Copy out the listing exactly.

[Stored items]
● ● ● ● ● ● ●
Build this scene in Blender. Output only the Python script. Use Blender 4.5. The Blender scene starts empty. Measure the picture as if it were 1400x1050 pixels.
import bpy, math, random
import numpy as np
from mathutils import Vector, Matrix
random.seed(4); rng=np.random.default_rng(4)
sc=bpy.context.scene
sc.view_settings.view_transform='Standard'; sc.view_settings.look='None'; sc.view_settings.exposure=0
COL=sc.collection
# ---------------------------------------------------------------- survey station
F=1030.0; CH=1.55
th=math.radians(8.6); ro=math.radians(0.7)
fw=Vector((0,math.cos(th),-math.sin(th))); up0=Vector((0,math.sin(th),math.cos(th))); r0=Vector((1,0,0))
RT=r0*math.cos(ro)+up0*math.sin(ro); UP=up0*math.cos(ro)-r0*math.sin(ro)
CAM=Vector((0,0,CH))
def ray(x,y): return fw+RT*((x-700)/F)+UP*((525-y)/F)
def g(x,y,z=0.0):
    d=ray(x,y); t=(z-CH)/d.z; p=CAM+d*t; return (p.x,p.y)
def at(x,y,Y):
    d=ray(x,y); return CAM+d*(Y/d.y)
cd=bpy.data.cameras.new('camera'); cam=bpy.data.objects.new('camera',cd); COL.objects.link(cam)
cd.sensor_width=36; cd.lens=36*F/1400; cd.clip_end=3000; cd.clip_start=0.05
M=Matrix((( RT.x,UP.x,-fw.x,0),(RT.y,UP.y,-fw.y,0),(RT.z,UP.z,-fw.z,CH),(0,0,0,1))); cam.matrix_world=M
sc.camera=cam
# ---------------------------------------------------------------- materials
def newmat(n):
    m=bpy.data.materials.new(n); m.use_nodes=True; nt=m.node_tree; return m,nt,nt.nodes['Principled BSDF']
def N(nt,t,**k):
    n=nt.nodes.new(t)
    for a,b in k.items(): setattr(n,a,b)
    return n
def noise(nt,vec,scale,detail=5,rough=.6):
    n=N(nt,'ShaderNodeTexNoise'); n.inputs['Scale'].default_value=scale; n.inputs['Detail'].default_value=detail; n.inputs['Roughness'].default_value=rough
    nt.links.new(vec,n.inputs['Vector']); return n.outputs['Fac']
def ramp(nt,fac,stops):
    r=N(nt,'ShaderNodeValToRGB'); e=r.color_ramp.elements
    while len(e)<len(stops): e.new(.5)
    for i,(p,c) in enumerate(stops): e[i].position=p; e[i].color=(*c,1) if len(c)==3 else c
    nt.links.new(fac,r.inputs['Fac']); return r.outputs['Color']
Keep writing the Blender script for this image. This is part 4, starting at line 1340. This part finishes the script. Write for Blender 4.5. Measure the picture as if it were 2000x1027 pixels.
● ● ● ● ● ● ●
• **Full output**
Build this scene in Blender. Output only the Python script. Use Blender 4.5. The Blender scene starts empty. Measure the picture as if it were 1400x1050 pixels.
import bpy, math, random
import numpy as np
from mathutils import Vector, Matrix
random.seed(4); rng=np.random.default_rng(4)
sc=bpy.context.scene
sc.view_settings.view_transform='Standard'; sc.view_settings.look='None'; sc.view_settings.exposure=0
COL=sc.collection
# ---------------------------------------------------------------- survey station
F=1030.0; CH=1.55
th=math.radians(8.6); ro=math.radians(0.7)
fw=Vector((0,math.cos(th),-math.sin(th))); up0=Vector((0,math.sin(th),math.cos(th))); r0=Vector((1,0,0))
RT=r0*math.cos(ro)+up0*math.sin(ro); UP=up0*math.cos(ro)-r0*math.sin(ro)
CAM=Vector((0,0,CH))
def ray(x,y): return fw+RT*((x-700)/F)+UP*((525-y)/F)
def g(x,y,z=0.0):
    d=ray(x,y); t=(z-CH)/d.z; p=CAM+d*t; return (p.x,p.y)
def at(x,y,Y):
    d=ray(x,y); return CAM+d*(Y/d.y)
cd=bpy.data.cameras.new('camera'); cam=bpy.data.objects.new('camera',cd); COL.objects.link(cam)
cd.sensor_width=36; cd.lens=36*F/1400; cd.clip_end=3000; cd.clip_start=0.05
M=Matrix((( RT.x,UP.x,-fw.x,0),(RT.y,UP.y,-fw.y,0),(RT.z,UP.z,-fw.z,CH),(0,0,0,1))); cam.matrix_world=M
sc.camera=cam
# ---------------------------------------------------------------- materials
def newmat(n):
    m=bpy.data.materials.new(n); m.use_nodes=True; nt=m.node_tree; return m,nt,nt.nodes['Principled BSDF']
def N(nt,t,**k):
    n=nt.nodes.new(t)
    for a,b in k.items(): setattr(n,a,b)
    return n
def noise(nt,vec,scale,detail=5,rough=.6):
    n=N(nt,'ShaderNodeTexNoise'); n.inputs['Scale'].default_value=scale; n.inputs['Detail'].default_value=detail; n.inputs['Roughness'].default_value=rough
    nt.links.new(vec,n.inputs['Vector']); return n.outputs['Fac']
def ramp(nt,fac,stops):
    r=N(nt,'ShaderNodeValToRGB'); e=r.color_ramp.elements
    while len(e)<len(stops): e.new(.5)
    for i,(p,c) in enumerate(stops): e[i].position=p; e[i].color=(*c,1) if len(c)==3 else c
    nt.links.new(fac,r.inputs['Fac']); return r.outputs['Color']
Keep writing the Blender script for this image. This is part 4, starting at line 1340. This part finishes the script. Write for Blender 4.5. Measure the picture as if it were 2000x1027 pixels.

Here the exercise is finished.